Tucker averages 22 carries per game and is essentially the only back who handles the ball. Only three guys have double-figure rushing attempts: Tucker, Shrader, and freshman running back LeQuint Allen, who is third on the team with ... 15.

Syracuse has gotten him more involved in the passing game as well: he has 19 receptions, which is second on the team, and puts him on pace to crush his reception total from last year (20). Pretty good idea, I’d say, to get the ball in his hands more frequently.

Shrader remains a solid threat with his legs as well, which is worrying for an NC State defense that has been leaky against mobile quarterbacks.

At receiver, Oronde Gadsden is in the midst of a breakout year and leads the team with 366 receiving yards and three touchdown grabs. At 6’5, he’s a big target who can create problems down the field. Four Syracuse players have double-digit receptions so far this season.

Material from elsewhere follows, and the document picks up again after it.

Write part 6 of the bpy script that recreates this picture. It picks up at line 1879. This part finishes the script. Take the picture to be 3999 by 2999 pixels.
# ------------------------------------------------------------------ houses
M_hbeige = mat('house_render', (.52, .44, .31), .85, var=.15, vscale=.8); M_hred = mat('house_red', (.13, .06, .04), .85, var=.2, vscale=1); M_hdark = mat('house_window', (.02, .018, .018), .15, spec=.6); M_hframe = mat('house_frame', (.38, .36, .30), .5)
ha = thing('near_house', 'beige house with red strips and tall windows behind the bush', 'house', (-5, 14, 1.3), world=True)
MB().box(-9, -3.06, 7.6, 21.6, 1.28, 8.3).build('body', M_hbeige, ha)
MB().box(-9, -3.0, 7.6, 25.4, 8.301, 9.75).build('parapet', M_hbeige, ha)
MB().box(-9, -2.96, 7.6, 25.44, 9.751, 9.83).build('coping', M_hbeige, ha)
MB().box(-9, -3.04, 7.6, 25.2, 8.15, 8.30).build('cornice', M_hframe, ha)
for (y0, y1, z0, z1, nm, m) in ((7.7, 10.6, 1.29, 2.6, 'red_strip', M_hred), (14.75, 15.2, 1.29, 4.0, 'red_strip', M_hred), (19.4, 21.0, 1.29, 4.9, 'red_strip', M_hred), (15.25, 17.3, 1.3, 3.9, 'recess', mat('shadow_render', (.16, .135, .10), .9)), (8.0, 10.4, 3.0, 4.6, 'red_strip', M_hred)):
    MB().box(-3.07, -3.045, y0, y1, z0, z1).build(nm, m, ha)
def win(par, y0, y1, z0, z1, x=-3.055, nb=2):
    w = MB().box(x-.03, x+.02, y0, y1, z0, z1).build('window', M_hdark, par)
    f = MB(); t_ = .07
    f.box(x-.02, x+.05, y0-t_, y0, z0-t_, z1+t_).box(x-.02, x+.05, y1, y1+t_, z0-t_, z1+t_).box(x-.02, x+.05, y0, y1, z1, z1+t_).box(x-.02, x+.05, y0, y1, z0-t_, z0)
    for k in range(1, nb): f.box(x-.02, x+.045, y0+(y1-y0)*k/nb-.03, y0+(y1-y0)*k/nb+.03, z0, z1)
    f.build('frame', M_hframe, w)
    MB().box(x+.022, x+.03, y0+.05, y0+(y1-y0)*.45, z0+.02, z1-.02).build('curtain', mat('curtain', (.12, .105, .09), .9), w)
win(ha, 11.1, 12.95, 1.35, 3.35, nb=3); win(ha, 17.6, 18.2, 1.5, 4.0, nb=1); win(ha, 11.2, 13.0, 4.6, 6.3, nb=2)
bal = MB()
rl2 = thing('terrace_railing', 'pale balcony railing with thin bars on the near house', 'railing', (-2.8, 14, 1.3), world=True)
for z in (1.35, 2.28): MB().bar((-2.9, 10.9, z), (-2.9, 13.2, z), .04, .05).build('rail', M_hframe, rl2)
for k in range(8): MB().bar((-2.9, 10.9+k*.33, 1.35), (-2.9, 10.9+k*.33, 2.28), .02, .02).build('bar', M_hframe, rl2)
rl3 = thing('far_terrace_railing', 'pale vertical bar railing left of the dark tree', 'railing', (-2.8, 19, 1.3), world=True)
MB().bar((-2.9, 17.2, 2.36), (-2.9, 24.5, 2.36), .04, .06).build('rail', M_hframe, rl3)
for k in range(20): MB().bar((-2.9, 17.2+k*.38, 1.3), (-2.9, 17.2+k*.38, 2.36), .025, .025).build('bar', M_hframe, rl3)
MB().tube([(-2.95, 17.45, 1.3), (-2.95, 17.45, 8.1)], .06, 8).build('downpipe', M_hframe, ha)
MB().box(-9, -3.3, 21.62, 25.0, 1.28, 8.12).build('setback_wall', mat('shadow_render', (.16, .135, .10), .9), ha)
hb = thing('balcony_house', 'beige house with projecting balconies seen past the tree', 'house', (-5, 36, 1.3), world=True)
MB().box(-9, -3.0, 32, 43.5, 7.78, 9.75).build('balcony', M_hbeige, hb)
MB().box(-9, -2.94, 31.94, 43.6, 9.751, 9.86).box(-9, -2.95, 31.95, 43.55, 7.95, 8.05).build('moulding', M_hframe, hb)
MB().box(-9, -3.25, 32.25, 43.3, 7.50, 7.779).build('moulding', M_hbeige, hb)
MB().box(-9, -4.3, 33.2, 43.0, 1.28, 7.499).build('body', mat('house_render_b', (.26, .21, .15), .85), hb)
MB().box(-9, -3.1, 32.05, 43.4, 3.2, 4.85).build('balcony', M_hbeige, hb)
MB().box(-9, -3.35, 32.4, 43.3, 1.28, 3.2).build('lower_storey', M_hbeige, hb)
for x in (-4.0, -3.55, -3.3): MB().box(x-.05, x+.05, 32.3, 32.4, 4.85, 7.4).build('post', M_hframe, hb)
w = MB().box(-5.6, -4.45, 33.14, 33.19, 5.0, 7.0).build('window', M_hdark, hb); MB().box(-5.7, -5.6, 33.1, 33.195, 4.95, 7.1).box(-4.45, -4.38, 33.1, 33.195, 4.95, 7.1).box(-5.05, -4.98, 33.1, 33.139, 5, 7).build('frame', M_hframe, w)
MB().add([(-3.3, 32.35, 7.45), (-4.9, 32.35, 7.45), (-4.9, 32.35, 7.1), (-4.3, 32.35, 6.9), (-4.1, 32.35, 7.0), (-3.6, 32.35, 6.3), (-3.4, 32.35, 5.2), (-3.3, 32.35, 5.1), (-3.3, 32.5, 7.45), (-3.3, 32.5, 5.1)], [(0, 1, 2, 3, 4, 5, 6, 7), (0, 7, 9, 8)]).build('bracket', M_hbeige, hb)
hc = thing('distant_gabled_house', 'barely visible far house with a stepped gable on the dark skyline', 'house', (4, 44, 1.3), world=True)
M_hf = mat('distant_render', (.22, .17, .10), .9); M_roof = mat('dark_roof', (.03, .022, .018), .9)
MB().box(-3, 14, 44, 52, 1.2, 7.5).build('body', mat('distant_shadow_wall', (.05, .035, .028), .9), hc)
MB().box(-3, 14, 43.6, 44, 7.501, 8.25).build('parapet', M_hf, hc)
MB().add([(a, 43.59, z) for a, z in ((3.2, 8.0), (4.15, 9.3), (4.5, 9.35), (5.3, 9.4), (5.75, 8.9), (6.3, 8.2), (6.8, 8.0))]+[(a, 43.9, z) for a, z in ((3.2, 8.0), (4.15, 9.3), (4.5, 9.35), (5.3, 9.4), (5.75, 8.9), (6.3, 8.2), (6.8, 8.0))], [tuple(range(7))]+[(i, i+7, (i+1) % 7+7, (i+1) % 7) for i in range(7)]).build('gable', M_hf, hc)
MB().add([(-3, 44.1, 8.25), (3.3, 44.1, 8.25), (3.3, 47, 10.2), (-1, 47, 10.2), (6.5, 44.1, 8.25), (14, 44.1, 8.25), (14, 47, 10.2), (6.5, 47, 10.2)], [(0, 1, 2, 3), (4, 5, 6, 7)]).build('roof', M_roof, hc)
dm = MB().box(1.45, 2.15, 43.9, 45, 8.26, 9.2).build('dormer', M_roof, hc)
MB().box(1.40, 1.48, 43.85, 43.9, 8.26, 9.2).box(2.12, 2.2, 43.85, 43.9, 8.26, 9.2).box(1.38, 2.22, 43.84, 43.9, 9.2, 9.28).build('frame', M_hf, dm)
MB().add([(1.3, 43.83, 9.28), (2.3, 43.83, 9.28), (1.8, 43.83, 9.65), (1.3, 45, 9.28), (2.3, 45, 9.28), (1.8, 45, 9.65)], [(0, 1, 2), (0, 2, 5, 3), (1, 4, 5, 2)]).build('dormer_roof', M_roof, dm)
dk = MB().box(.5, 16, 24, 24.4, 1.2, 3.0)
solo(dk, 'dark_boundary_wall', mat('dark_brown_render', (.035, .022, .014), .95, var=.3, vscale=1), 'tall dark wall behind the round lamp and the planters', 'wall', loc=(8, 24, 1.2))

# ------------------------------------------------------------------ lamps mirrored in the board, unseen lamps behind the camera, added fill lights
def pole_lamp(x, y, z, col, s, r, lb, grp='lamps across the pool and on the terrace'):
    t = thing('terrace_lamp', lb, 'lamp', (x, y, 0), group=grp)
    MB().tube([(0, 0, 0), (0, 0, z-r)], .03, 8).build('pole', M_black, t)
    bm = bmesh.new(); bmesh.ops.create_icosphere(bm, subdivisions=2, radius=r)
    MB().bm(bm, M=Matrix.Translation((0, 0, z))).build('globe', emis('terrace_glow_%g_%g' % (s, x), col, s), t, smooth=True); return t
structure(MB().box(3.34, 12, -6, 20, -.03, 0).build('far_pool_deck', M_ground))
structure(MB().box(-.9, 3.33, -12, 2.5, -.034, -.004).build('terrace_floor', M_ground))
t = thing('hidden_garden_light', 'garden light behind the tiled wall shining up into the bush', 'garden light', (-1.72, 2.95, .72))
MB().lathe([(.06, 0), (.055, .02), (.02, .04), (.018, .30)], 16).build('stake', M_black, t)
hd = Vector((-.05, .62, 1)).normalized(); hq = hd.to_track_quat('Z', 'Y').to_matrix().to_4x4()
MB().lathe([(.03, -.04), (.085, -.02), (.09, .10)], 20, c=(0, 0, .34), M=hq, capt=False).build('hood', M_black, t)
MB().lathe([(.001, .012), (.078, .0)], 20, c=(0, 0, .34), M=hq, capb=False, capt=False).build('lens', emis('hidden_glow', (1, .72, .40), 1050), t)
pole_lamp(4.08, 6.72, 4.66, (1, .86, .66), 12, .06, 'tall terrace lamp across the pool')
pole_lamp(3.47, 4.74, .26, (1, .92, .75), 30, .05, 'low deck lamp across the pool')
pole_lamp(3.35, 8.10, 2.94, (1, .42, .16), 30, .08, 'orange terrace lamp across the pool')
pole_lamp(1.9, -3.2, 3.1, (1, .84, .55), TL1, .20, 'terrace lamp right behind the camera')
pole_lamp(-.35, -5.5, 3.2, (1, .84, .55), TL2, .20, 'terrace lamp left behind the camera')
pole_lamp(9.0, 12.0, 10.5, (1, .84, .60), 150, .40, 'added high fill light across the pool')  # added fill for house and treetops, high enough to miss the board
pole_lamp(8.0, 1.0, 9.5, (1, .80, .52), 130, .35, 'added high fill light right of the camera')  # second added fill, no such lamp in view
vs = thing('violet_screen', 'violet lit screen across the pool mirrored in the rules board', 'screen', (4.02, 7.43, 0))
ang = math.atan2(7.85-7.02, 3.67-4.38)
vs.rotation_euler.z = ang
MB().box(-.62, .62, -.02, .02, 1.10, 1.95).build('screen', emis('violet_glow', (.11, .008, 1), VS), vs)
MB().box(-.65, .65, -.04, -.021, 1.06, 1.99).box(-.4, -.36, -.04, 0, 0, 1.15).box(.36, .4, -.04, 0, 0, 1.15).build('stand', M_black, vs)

While the Syracuse offense has improved with a more diverse attack, its defense has proven as reliable as it was a year ago, limiting FBS opponents to 5.4 yards per play. There are a lot of young players on this side who have been productive, giving the Orange a chance to be pretty good here for a while.

The leader is linebacker Mikel Jones, who had 110 tackles a year ago and leads Syracuse with 35 this fall. He has 4.0 TFLs (including two sacks) and has forced a fumble.

Often you can look at turnovers as one reason for a team’s improvement, and Syracuse is a good example: the Orange managed only seven takeaways last season, and through five games in 2022 they already have nine. Syracuse was good at taking care of the ball in 2021, turning it over only 12 times, but nonetheless had to overcome a negative margin, which makes everything more difficult.

The Orange had a positive turnover margin in three games last year and this season have had a positive margin in four of five games. All four of their turnovers on the year came against Virginia. Syracuse’s defense also has two pick-sixes.

NC State is gonna have to be careful there, and probably have to find a way to win another low-scoring game. For all of Syracuse’s improvement, the Orange were still average against Purdue and UVA, putting up less than five yards per play. Purdue is the only top-25 defense Syracuse has faced, and that also happened to be Shrader’s worst game passing by a wide margin. The Pack’s defense is better, and hopefully can create similar results.

This is going to be a tough one, though. The environment will be more hostile than usual—the game is near a sell-out—and the Orange will come out flying after a bye week. It wouldn’t be the worst thing for State if this game gets bogged down early on. Gotta get through that feeling-out portion of the game without a calamity and just go from there.

You know, the usual big-game-on-the-road stuff. And this is a big game for sure.